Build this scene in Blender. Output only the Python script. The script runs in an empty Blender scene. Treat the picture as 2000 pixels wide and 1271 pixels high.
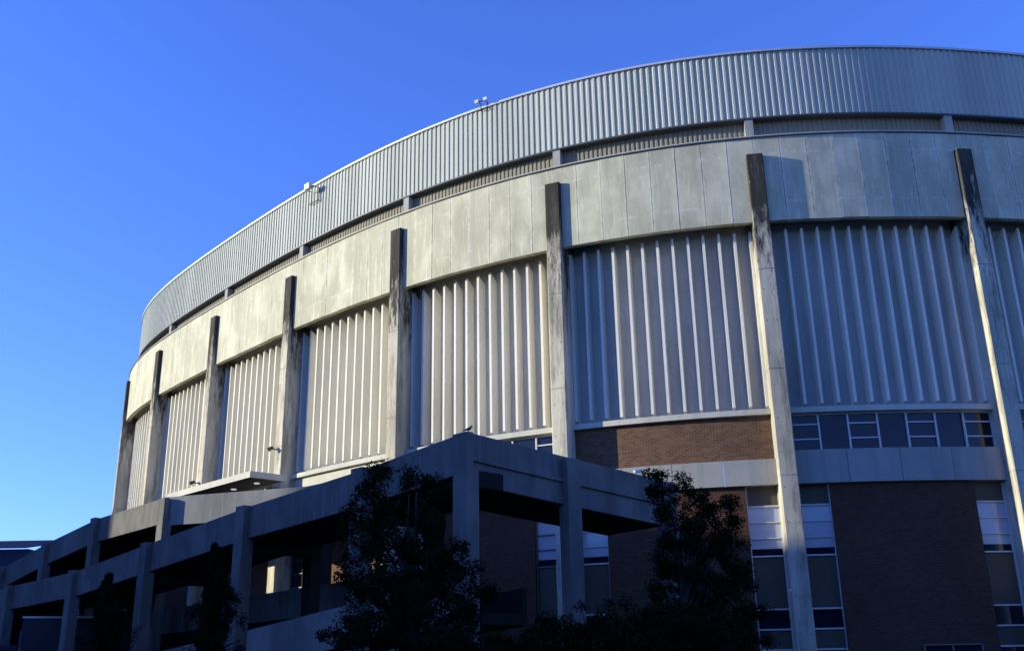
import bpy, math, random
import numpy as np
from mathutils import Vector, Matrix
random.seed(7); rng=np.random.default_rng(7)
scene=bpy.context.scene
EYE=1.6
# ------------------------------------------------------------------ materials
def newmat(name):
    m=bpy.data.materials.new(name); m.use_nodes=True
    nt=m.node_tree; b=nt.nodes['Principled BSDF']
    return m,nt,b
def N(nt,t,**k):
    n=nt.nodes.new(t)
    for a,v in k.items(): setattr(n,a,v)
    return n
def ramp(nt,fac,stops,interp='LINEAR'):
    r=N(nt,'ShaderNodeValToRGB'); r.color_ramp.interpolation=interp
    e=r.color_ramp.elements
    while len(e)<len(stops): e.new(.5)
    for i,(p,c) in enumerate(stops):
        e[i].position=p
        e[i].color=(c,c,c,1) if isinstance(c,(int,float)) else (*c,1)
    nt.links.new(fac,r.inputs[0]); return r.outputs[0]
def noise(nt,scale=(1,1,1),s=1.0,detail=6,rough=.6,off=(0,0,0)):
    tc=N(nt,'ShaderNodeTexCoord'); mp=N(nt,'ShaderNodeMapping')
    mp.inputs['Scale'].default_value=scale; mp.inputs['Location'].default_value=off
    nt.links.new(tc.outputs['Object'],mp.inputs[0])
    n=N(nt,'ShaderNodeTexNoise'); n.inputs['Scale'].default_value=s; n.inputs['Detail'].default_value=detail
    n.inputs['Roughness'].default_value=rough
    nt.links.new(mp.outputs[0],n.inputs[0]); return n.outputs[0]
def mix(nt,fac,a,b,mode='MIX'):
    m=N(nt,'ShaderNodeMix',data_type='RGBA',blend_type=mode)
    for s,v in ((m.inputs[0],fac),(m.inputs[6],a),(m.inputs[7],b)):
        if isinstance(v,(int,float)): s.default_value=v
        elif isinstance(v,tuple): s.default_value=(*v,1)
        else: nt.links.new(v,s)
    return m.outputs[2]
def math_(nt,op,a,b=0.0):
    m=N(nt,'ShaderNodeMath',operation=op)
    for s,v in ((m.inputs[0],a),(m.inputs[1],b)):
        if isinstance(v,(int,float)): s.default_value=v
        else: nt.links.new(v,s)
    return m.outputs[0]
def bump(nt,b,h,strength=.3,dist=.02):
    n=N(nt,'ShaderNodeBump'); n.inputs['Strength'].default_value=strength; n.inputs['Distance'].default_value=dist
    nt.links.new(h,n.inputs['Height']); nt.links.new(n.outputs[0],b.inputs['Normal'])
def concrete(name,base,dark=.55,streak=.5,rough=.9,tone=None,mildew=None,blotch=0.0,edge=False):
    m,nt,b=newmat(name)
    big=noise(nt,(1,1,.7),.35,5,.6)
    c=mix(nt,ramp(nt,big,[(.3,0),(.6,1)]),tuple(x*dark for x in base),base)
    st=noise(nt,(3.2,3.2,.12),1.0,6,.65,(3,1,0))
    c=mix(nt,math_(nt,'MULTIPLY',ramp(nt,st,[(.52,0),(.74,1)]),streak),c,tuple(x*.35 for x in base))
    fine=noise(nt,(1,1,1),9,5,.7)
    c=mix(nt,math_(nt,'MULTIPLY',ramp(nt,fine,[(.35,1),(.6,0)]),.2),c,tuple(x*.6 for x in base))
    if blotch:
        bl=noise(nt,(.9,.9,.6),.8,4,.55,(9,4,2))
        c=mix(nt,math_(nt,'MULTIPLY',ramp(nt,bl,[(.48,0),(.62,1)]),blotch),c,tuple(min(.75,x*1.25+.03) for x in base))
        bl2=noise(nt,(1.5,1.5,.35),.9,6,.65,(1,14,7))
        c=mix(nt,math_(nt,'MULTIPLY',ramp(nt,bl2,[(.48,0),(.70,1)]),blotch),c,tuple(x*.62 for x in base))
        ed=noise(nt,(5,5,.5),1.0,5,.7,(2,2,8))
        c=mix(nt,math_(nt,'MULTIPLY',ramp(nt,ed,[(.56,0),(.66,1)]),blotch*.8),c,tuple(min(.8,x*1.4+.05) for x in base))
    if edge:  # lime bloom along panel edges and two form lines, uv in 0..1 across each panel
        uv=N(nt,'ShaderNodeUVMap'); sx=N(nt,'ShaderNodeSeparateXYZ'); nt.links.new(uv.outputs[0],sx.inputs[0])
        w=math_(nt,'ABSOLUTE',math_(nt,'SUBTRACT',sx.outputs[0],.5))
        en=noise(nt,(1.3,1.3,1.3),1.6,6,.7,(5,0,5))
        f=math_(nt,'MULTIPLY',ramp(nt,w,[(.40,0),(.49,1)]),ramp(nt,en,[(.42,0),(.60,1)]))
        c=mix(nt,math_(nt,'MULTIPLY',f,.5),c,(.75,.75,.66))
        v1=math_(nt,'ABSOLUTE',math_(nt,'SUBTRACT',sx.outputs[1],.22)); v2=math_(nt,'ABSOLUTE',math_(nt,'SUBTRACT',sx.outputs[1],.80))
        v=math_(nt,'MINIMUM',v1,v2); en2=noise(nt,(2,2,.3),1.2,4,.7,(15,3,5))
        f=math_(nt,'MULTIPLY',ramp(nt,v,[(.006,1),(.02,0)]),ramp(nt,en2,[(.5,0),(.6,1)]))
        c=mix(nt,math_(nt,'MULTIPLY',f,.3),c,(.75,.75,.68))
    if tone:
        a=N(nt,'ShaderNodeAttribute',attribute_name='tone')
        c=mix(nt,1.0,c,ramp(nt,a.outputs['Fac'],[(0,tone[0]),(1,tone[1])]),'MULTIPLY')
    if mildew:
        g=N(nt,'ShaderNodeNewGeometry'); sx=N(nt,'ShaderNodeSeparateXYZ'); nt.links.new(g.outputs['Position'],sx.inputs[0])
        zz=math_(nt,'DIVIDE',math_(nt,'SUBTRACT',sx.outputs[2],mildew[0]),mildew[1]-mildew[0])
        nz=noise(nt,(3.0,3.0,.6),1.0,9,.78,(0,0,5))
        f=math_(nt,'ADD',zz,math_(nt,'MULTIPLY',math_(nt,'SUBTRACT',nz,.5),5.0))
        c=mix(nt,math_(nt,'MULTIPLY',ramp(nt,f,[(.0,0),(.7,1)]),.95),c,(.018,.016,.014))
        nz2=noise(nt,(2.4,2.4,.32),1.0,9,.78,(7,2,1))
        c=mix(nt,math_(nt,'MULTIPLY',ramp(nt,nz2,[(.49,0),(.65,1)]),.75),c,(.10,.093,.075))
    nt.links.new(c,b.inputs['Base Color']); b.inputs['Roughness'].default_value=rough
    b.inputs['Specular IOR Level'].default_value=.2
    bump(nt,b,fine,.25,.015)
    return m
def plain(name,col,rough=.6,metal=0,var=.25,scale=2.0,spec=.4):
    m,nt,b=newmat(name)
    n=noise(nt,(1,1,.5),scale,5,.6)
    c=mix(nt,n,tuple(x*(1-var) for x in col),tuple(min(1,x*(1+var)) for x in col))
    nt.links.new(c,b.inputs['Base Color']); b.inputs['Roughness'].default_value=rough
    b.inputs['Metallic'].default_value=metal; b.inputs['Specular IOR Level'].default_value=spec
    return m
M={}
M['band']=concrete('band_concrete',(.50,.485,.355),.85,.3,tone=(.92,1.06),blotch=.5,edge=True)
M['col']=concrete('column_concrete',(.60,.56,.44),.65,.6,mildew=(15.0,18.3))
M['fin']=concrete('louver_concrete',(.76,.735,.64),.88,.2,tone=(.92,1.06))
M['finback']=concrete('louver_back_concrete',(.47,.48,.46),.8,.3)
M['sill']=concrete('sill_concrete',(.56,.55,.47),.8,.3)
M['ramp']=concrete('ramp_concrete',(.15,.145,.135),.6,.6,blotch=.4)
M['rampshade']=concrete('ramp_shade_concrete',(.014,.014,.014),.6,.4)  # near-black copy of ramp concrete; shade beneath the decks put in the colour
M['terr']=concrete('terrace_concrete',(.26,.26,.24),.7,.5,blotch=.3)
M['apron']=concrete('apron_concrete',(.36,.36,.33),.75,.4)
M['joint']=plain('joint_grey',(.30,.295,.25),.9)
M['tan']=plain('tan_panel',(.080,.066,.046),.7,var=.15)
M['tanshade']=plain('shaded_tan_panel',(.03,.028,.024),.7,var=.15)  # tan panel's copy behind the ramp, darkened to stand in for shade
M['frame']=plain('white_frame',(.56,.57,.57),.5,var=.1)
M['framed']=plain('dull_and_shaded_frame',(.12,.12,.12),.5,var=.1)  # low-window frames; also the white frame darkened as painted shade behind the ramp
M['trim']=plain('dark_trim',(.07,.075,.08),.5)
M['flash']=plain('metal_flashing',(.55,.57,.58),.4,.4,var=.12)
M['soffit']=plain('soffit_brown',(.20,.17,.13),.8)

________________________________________

* What you have to do
Take every line from the data that contains the word "concrete".

* Solution to the exercise
def concrete(name,base,dark=.55,streak=.5,rough=.9,tone=None,mildew=None,blotch=0.0,edge=False):
M['band']=concrete('band_concrete',(.50,.485,.355),.85,.3,tone=(.92,1.06),blotch=.5,edge=True)
M['col']=concrete('column_concrete',(.60,.56,.44),.65,.6,mildew=(15.0,18.3))
M['fin']=concrete('louver_concrete',(.76,.735,.64),.88,.2,tone=(.92,1.06))
M['finback']=concrete('louver_back_concrete',(.47,.48,.46),.8,.3)
M['sill']=concrete('sill_concrete',(.56,.55,.47),.8,.3)
M['ramp']=concrete('ramp_concrete',(.15,.145,.135),.6,.6,blotch=.4)
M['rampshade']=concrete('ramp_shade_concrete',(.014,.014,.014),.6,.4)  # near-black copy of ramp concrete; shade beneath the decks put in the colour
M['terr']=concrete('terrace_concrete',(.26,.26,.24),.7,.5,blotch=.3)
M['apron']=concrete('apron_concrete',(.36,.36,.33),.75,.4)